@helion:
Thanks for the kind words ... but it is the community that does most of the important work here by being open and sharing.
50F is too cold. 55F is better.
Do you have a digital hygrometer in your work space? If not, get one. Ideally it will log the humidity over the course of the day and you can download that into a computer and keep track. If not it should measure the current humidity and the peak humidity over the past 24 hours.
A good starting working humidity is ~55%. The closer you can keep the entire work space at that level or below the easier your job will be. Humidity in the air will always condense on a colder surface if the humidity is above the dew point and the temperature of the surface is below the dew point.

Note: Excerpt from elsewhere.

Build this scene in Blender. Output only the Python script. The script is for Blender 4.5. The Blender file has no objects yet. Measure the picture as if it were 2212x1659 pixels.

Your best approach is to work to keep the ambient environment humidity (temp is ideally ~68-72F) as close to 55% as you can. You can do this with a dehumidifier - try and get one that exhausts the humidity into the warm exhaust air and then pipe the exhaust to the exterior. This will remove the humidity from the space and you will not have to plumb the humidifier to a drain or constantly dump buckets.
Just having a cabinet that lowers the humidity will not address your condensation problem. You can increase the temperature of the cabinet (up to 60F or so) but that will increase the amount of time required to cool. Increasing the airflow may help with that, to some extent, but you do have to remove the heat from the cabinet.